**DATASET EXCERPT:**
○ ○ ○

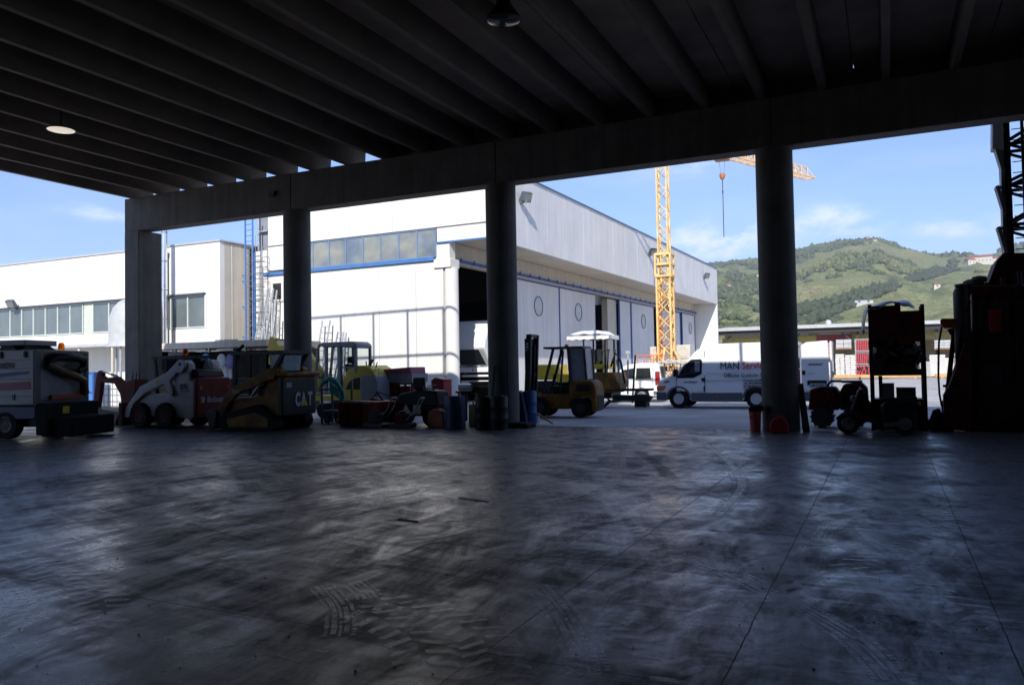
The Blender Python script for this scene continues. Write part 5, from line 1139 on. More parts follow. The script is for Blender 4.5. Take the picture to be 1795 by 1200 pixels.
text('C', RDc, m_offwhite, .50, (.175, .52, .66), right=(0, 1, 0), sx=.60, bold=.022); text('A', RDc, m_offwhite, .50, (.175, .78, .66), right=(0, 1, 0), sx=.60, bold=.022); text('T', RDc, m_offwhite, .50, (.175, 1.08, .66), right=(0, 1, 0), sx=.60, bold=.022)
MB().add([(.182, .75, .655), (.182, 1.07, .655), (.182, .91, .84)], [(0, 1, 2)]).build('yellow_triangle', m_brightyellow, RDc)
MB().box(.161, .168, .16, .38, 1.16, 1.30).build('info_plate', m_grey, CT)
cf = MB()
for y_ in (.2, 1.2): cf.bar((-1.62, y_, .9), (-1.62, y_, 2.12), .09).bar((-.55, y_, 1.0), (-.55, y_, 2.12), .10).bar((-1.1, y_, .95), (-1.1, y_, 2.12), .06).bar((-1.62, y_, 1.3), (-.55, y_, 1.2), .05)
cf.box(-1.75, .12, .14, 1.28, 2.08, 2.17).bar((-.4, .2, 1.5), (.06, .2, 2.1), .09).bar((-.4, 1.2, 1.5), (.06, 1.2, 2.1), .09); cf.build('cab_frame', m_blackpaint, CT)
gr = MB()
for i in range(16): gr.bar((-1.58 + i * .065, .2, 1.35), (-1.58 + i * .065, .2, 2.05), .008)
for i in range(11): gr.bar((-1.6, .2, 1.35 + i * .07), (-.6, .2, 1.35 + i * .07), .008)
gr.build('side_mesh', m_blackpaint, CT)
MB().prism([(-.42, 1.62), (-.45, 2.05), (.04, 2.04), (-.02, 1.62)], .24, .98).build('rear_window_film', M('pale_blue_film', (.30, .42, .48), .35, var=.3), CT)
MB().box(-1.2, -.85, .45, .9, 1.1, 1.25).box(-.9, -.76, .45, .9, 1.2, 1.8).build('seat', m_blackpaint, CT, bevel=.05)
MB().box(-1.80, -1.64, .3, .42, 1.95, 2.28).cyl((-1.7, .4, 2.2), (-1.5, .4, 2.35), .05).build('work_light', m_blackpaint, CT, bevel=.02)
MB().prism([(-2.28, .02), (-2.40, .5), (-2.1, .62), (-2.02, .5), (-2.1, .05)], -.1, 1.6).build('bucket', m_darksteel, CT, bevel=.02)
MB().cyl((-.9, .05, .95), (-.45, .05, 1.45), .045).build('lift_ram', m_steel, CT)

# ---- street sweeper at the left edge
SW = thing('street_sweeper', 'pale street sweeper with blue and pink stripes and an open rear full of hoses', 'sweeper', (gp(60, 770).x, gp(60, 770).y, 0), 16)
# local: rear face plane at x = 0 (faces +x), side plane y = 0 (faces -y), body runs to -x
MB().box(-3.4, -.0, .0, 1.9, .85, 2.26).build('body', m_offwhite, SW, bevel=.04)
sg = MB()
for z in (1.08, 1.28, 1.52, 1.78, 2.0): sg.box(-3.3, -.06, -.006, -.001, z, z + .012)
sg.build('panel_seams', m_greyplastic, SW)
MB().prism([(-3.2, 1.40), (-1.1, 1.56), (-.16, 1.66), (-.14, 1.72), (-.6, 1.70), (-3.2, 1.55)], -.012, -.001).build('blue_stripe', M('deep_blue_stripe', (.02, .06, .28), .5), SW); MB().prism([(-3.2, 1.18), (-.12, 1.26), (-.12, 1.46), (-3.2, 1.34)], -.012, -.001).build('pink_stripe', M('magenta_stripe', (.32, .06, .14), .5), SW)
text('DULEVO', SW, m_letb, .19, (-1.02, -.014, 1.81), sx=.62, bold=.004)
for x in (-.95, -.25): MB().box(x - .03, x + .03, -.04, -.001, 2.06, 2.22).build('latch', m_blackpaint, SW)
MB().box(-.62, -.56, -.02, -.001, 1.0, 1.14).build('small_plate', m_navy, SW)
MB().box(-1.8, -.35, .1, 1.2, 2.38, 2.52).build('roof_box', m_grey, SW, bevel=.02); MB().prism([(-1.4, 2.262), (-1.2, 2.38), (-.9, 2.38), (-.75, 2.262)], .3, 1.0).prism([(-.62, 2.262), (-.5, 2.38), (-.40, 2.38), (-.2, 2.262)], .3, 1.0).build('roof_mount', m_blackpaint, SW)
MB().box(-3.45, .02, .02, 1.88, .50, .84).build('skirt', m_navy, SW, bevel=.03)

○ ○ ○

**TASK DIRECTIONS:** Leave out any pictures and return exactly the lines from the beginning of the data through the line with "1.45), .045).build('lift_ram', m_steel, CT)", inclusive.

**ANSWER IN FULL:**
The Blender Python script for this scene continues. Write part 5, from line 1139 on. More parts follow. The script is for Blender 4.5. Take the picture to be 1795 by 1200 pixels.
text('C', RDc, m_offwhite, .50, (.175, .52, .66), right=(0, 1, 0), sx=.60, bold=.022); text('A', RDc, m_offwhite, .50, (.175, .78, .66), right=(0, 1, 0), sx=.60, bold=.022); text('T', RDc, m_offwhite, .50, (.175, 1.08, .66), right=(0, 1, 0), sx=.60, bold=.022)
MB().add([(.182, .75, .655), (.182, 1.07, .655), (.182, .91, .84)], [(0, 1, 2)]).build('yellow_triangle', m_brightyellow, RDc)
MB().box(.161, .168, .16, .38, 1.16, 1.30).build('info_plate', m_grey, CT)
cf = MB()
for y_ in (.2, 1.2): cf.bar((-1.62, y_, .9), (-1.62, y_, 2.12), .09).bar((-.55, y_, 1.0), (-.55, y_, 2.12), .10).bar((-1.1, y_, .95), (-1.1, y_, 2.12), .06).bar((-1.62, y_, 1.3), (-.55, y_, 1.2), .05)
cf.box(-1.75, .12, .14, 1.28, 2.08, 2.17).bar((-.4, .2, 1.5), (.06, .2, 2.1), .09).bar((-.4, 1.2, 1.5), (.06, 1.2, 2.1), .09); cf.build('cab_frame', m_blackpaint, CT)
gr = MB()
for i in range(16): gr.bar((-1.58 + i * .065, .2, 1.35), (-1.58 + i * .065, .2, 2.05), .008)
for i in range(11): gr.bar((-1.6, .2, 1.35 + i * .07), (-.6, .2, 1.35 + i * .07), .008)
gr.build('side_mesh', m_blackpaint, CT)
MB().prism([(-.42, 1.62), (-.45, 2.05), (.04, 2.04), (-.02, 1.62)], .24, .98).build('rear_window_film', M('pale_blue_film', (.30, .42, .48), .35, var=.3), CT)
MB().box(-1.2, -.85, .45, .9, 1.1, 1.25).box(-.9, -.76, .45, .9, 1.2, 1.8).build('seat', m_blackpaint, CT, bevel=.05)
MB().box(-1.80, -1.64, .3, .42, 1.95, 2.28).cyl((-1.7, .4, 2.2), (-1.5, .4, 2.35), .05).build('work_light', m_blackpaint, CT, bevel=.02)
MB().prism([(-2.28, .02), (-2.40, .5), (-2.1, .62), (-2.02, .5), (-2.1, .05)], -.1, 1.6).build('bucket', m_darksteel, CT, bevel=.02)
MB().cyl((-.9, .05, .95), (-.45, .05, 1.45), .045).build('lift_ram', m_steel, CT)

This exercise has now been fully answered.